Wiktorowicz is on Obama's national security council and he specializes in social movements and terrorism. It's his work that debunked the stereotypes about religious terrorists and found that religiosity is usually not a primary factor, and may actually be a detriment to joining a terrorist movement. There are very few works dealing with actual terrorists and potential terrorists as comprehensive as Wiktorowicz's. The research done by Jurgensmeyers and other majors is fairly in line with that.
This isn't a Huntington-esque essay based on conjecture and inklings. It's thorough qualitative data that shows this.
Blurb from an NPR article about him
"A number of years ago, before he went into government, he did some of the most path-breaking work not only on who was susceptible to being radicalized, but most importantly, who was the most resistant to being radicalized," says Christine Fair, an expert on terrorism and radicalization at Georgetown University. "And the findings that he came up with based upon his work really shattered some of the stereotypes we have about Muslims and radicalization."
As part of his research, Wiktorowicz interviewed hundreds of Islamists in the United Kingdom. After compiling his interviews he came to the conclusion that — contrary to popular belief — very religious Muslims were in fact the people who ended up being the most resistant to radicalization.
Fair, who has done a great deal of work on radicalization in Pakistan, said Wiktorowicz's work stayed with her forever. "It really was revelatory for me," she says.
Revelatory because, as it turns out, Wiktorowicz found that it was people who did not have a good grounding in the religion who were the most likely to be attracted by radical Islam.
On January 18 2012 08:22 Br3ezy wrote: Why aren't there any democratic elections or whatever goign on right now? im noob about this so don't be mean
Obama already has the nomination for his party wrapped up, right now the republicans are having voting primaries to see who will face him in the general election.
I assume it because Obama will be the candidate? I think that is what you were asking. They did have a convention with something like 80% of the vote going to Obama. Is that what you wanted to know?
On January 18 2012 08:09 Jibba wrote:His training and fighting in Afghanistan had completely secular origins, pushing back against an aspiring hegemony with the help of its competitor.

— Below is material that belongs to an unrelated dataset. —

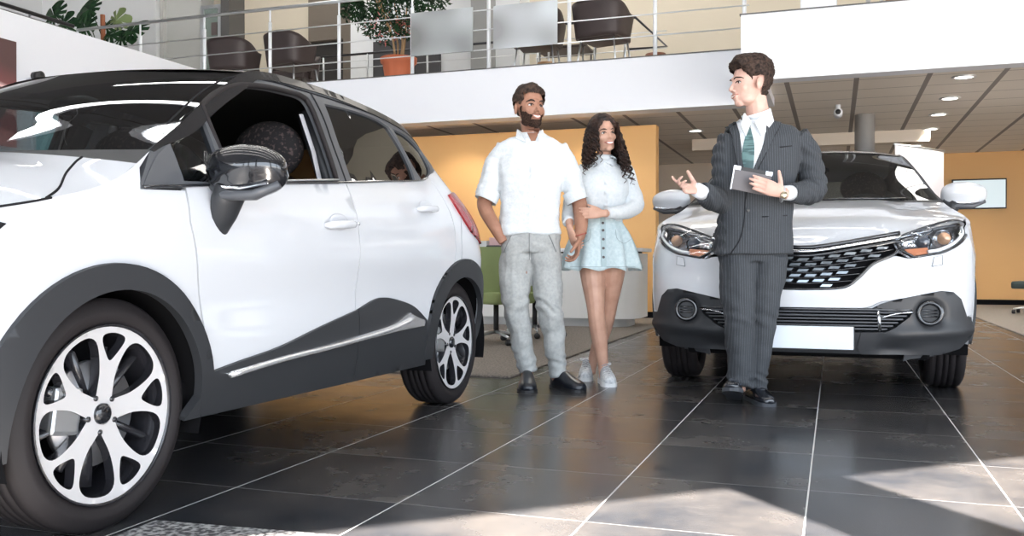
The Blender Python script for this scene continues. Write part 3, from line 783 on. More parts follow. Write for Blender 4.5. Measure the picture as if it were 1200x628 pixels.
def tyre_bm(R, wd, rr=.248):
    bm = NB(); h = wd/2
    prof = [(rr, -h*.80), (rr+.012, -h*.92), (rr+.035, -h*1.0), (R-.035, -h*.98), (R-.010, -h*.86), (R-.003, -h*.74)]
    g = [(-.74, 0), (-.50, 0), (-.49, .008), (-.44, .008), (-.43, -.0), (-.17, -.001), (-.16, .008), (-.11, .008), (-.10, -.001)]
    for a, d in g[1:]: prof.append((R-d, a*h))
    for a, d in g[::-1]: prof.append((R-d, -a*h))
    prof += [(R-.010, h*.86), (R-.035, h*.98), (rr+.035, h*1.0), (rr+.012, h*.92), (rr, h*.80)]
    lathe(bm, prof, 72, axis='x', close=False)
    # inner closing
    return fixn(bm)
def polar(r, a): return (r*math.cos(math.radians(a)), r*math.sin(math.radians(a)))
def rim_bm(style, R=.247):
    """returns face plate with holes, axis x, outer side +x"""
    out = [polar(R, 360*k/72) for k in range(72)]
    holes = []
    for k in range(5):
        c = 90+36+72*k
        if style == 'y':
            H = [polar(.050, c), polar(.070, c+14), polar(.105, c+21), polar(.150, c+21), polar(.186, c+18), polar(.204, c+11), polar(.207, c), polar(.204, c-11), polar(.186, c-18), polar(.150, c-21), polar(.105, c-21), polar(.070, c-14)]
            holes.append(crspline([h for h in H], True, 3))
            c2 = c+36
            H = [polar(.135, c2), polar(.150, c2+6), polar(.186, c2+11.5), polar(.202, c2+9.5), polar(.206, c2), polar(.202, c2-9.5), polar(.186, c2-11.5), polar(.150, c2-6)]
            holes.append(crspline(H, True, 3))
    q = R/.222; holes = [[(a*q, b*q) for a, b in h] for h in holes]
    def s3(y, z):
        r = math.hypot(y, z)
        return (.0 - .018*(1-(r/R)**2) + (.012 if r < .04 else 0)*0, y, z)
    return out, holes, s3
def wheel(parent, x, u, R, wd, sx, name='wheel', detailed=True):
    w = bpy.data.objects.new(name, None); w.location = (x, u, R); w.scale = (1, 1, 1); w.rotation_euler = (math.radians(-9), 0, 0 if sx > 0 else PI); link(w, parent)
    obj('tyre', tyre_bm(R, wd), RUB, w, True)
    out, holes, s3 = rim_bm('y')
    bm = panel_bm(out, s3, holes=holes, step=.02, skirt=.032, sg=1)
    bmesh.ops.translate(bm, verts=bm.verts[:], vec=(wd/2-.012, 0, 0))
    for f in bm.faces:
        f.material_index = 1 if f.tag else 0
    o = obj('rim_spokes', bm, [ALLOY, ALLOYD], w)
    for p in o.data.polygons: p.use_smooth = p.material_index == 0
    bm = NB(); lathe(bm, [(.228, -wd/2+.02), (.228, wd/2-.045), (.246, wd/2-.02), (.254, wd/2-.010), (.252, wd/2-.002), (.246, wd/2-.010)], 60, axis='x', close=False); fixn(bm); obj('rim_barrel', bm, ALLOYD, w, True)
    bm = NB(); lathe(bm, [(0, -wd/2+.03), (.225, -wd/2+.03)], 40, axis='x', close=False); obj('wheel_back', bm, DARK, w)
    bm = NB(); lathe(bm, [(.05, 0), (.15, 0), (.15, .022), (.05, .022)], 48, axis='x', center=(.02, 0, 0), close=False); fixn(bm); obj('brake_disc', bm, DISC, w, True)
    bm = NB(); box(bm, .0, .07, -.17, -.07, -.06, .07); fixn(bm); bevel(bm, .012, 2); obj('brake_caliper', bm, STEEL, w)
    bm = NB(); lathe(bm, [(0, .006), (.022, .006), (.03, 0), (.03, -.03), (0, -.03)], 28, axis='x', center=(wd/2-.022, 0, 0), close=False); fixn(bm); obj('hub_cap', bm, BLACKP, w, True)
    for k in range(5):
        a = math.radians(90+36+72*k)
        bm = NB(); lathe(bm, [(0, .004), (.008, .002), (.009, -.03)], 10, axis='x', center=(wd/2-.028, .052*math.cos(a), .052*math.sin(a)), close=False); obj('wheel_bolt', bm, ALLOYD, w, True)
    # dark hollow arms behind the face plate
    bm = NB()
    for k in range(5):
        a = math.radians(90+36+72*k+36)
        tube(bm, [(wd/2-.06, .05*math.cos(a), .05*math.sin(a)), (wd/2-.055, .19*math.cos(a), .19*math.sin(a))], .014, 8)
        a = math.radians(90+36+72*k)
        tube(bm, [(wd/2-.075, .05*math.cos(a), .05*math.sin(a)), (wd/2-.065, .205*math.cos(a), .205*math.sin(a))], [(.022, .014), (.03, .012)], 8)
    fixn(bm); obj('inner_spokes', bm, ALLOYD, w, True)
    return w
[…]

I would actually like a "show of hands" on this statement. Who in this topic actually believes this?
He turned to an Islamic friend/expert for help with recruitment but he never lived a devout life at all. Look at the porn and other crap they found in his room. He was a poor student of Islam and while it might've fascinated him, he was never active in his religion. He never lived a particularly devout life, he just had people in place to capitalize on the vitriol religion creates.
He believes in a form of islam where it is justified to murder muslims that aren't devout enough.

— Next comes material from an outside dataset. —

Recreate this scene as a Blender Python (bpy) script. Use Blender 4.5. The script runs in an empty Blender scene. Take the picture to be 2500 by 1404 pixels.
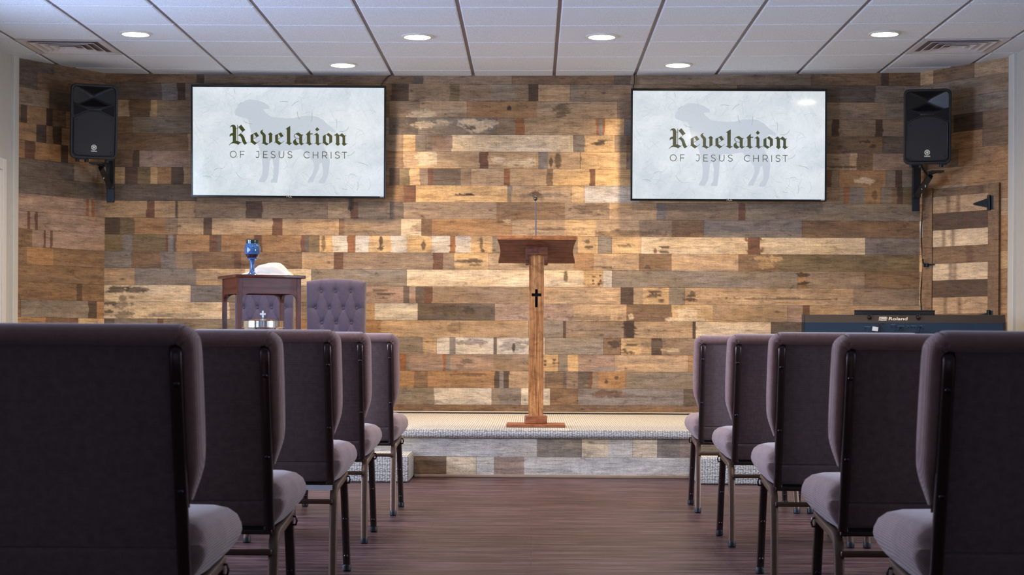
import bpy, bmesh, math, random
import numpy as np
from mathutils import Vector, Matrix
from mathutils.geometry import tessellate_polygon
from math import sin, cos, pi, radians, sqrt, exp, atan2
random.seed(7); rng = np.random.default_rng(7)
scene = bpy.context.scene
COL = scene.collection

# ---------------------------------------------------------------- camera, world, exposure
F = 4263.0; HY = 834.0; YAW = 0.0116; ROLL = 0.0055; EYE = 0.84
cd = bpy.data.cameras.new('camera'); cam = bpy.data.objects.new('camera', cd); COL.objects.link(cam)
cd.sensor_width = 36.0; cd.sensor_fit = 'HORIZONTAL'; cd.lens = F * 36.0 / 2500.0
cd.shift_y = (HY - 702.0) / 2500.0
cd.clip_start = 0.05; cd.clip_end = 60
cam.matrix_world = Matrix.Translation((0, 0, EYE)) @ Matrix.Rotation(YAW, 4, 'Z') @ Matrix.Rotation(pi/2, 4, 'X') @ Matrix.Rotation(ROLL, 4, 'Z')
cd.dof.use_dof = True; cd.dof.focus_distance = 9.5; cd.dof.aperture_fstop = 11.0
scene.camera = cam
w = bpy.data.worlds.new('world'); scene.world = w; w.use_nodes = True
w.node_tree.nodes['Background'].inputs[0].default_value = (0.45, 0.6, 1.0, 1)
w.node_tree.nodes['Background'].inputs[1].default_value = 0.35
vs = scene.view_settings
vs.view_transform = 'Standard'; vs.look = 'None'; vs.gamma = 1.0; vs.use_curve_mapping = False; vs.exposure = 0.0
CAN_W = 70.0          # watts of each ceiling can
CAN_COL = (1.0, 0.77, 0.53)
DAY_COL = (0.53, 0.66, 1.0)
DAY_LEFT = [6.0, 50.0, 330.0, 130.0]       # watts behind each side window
DAY_RIGHT = [25.0, 170.0]      # and behind each window of the right wall
DAY_REAR = 8.0      # watts behind each window at the back of the room

def area(name, loc, rot, sx, sy, power, col):
    l = bpy.data.lights.new(name, 'AREA'); l.shape = 'RECTANGLE'; l.size = sx; l.size_y = sy
    l.energy = power; l.color = col
    o = bpy.data.objects.new(name, l); o.location = loc; o.rotation_euler = rot; COL.objects.link(o)
    return o
XL, XR, YN = -3.715, 3.405, -3.0       # side walls and the wall behind the camera
WIN_L = [(0.4, 2.4), (3.4, 5.4), (6.4, 8.2), (8.8, 10.6)]
WIN_R = [(3.4, 5.4), (6.4, 8.6)]
WIN_N = [(-2.9, -1.0), (0.7, 2.6)]
for (a, b), pw_ in zip(WIN_L, DAY_LEFT):
    area('daylight', (XL - 0.35, (a+b)/2, 1.55), (0, -pi/2, 0), 1.4, b-a, pw_, DAY_COL)
for (a, b), pw_ in zip(WIN_R, DAY_RIGHT):
    area('daylight', (XR + 0.35, (a+b)/2, 1.55), (0, pi/2, 0), 1.4, b-a, pw_, (0.66, 0.78, 1.0))
for (a, b) in WIN_N:
    area('daylight', ((a+b)/2, YN - 0.35, 1.55), (pi/2, 0, 0), b-a, 1.4, DAY_REAR, DAY_COL)

# ---------------------------------------------------------------- pixel rays of the photograph
def ray(px, py):
    u, v = px - 1250.0, py - HY
    c, s = cos(ROLL), sin(ROLL)
    u, v = u*c + v*s, -u*s + v*c
    r = Vector((cos(YAW), sin(YAW), 0)); f = Vector((-sin(YAW), cos(YAW), 0))
    return r*(u/F) + f - Vector((0, 0, v/F))
def at(px, py, Y):
    d = ray(px, py); t = Y/d.y
    return Vector((d.x*t, Y, EYE + d.z*t))
def on_z(px, py, z):
    d = ray(px, py); t = (z-EYE)/d.z
    return Vector((d.x*t, d.y*t, z))
def s_on(px, py, P0, P1):
    d = ray(px, py); ex, ey = P1[0]-P0[0], P1[1]-P0[1]
    # P0 + s*e = t*d
    det = ex*(-d.y) - ey*(-d.x)
    s = ((-P0[0])*(-d.y) - (-P0[1])*(-d.x))/det
    return s*sqrt(ex*ex+ey*ey)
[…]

You seem to confuse what devout means. It simply means he adheres closely to his faith. You seem to have this notion that there is one absolute true version of islam which dictates everything that is and is not true.
Osama breaks the simple code of killing muslims. But his particular stream of islam states that only muslims that strictly adhere to the quran are muslims so it's oke to kill those that aren't as serious about islam as you want them to be because they aren't "real" muslims.
Within his own sect of islam he was perfectly in line.
What you are doing is like blaming a catholic for not living like a protestant. Different sect, different rules.
Not sure what you base him being a poor student of islam on or the idea that he wasn't active with his religion
On January 18 2012 01:05 billy5000 wrote: as i'm not really into politics or anything about it as a matter of fact, i found this ron paul ad to be jaw dropping (to me at least).
i would have never thought that our foreign policy seemed so invasive till now
A fantastic advert, and one that raises Paul in my eyes. Most Americans never think about the way their country is perceived by other countries, and if they do, they dismiss the anger and resentments there as petty jealousies. These resentments do come from somewhere, and US policy abroad has long been ignored by the voter, but felt by citizens in other countries. Just imagine, as the ad said, if US leaders were routinely killed for not being friendly enough to a foreign power, or deposed, or if rebel elements were promoted (just remember the Taliban were put there by the US and the UK...) simply to try and increase the control a foreign power had over the US. Picture a dictator controlling the US, tolerated and suppoerted by other countries because he gave them favourable trade rights.
A show of hands is absolutely worthless, especially when there's so few people here studying terrorism at a high level.
Bin Laden's beliefs didn't even coincide with Azzam, his friend and co-creator of AQ. It wasn't until the Gulf War and Kuwait and Bin Laden was really set off and angered towards the US. It was an anti-Soviet movement in the beginning, after the Soviets had killed thousands of Afghans. Then it became commingled with the Muslim Brotherhood and a few other Egyptian groups and sought to fight against imperialism and perceived injustices, mostly from Israel, but it only became anti-US in the late 80s and early 90s.
His motivation was simply not grounded in religion. There's just no evidence of that. The only attributes of his sect are those that conformed to his geopolitical aspirations. The closest he ever came to being religious was when he was with Azzam and he split from that, and probably had Azzam killed. He only used religion as a tool. The fatwas issued were messy and usually after the fact. His grievance was attacks against Muslims and then foreign occupation in SA and other countries.
On January 18 2012 08:22 Br3ezy wrote: Why aren't there any democratic elections or whatever goign on right now? im noob about this so don't be mean
It's rare for an incumbent President to have people in his own party try to campaign against him, but it does happen. Usually it's when the President is so unpopular the party doesn't thinkhe can win the general election, so they support a different candidate. This happened to Ford - he faced a challenge from Reagan as the Republicans thought he was too unpopular to win the presidency (they were right, it turns out).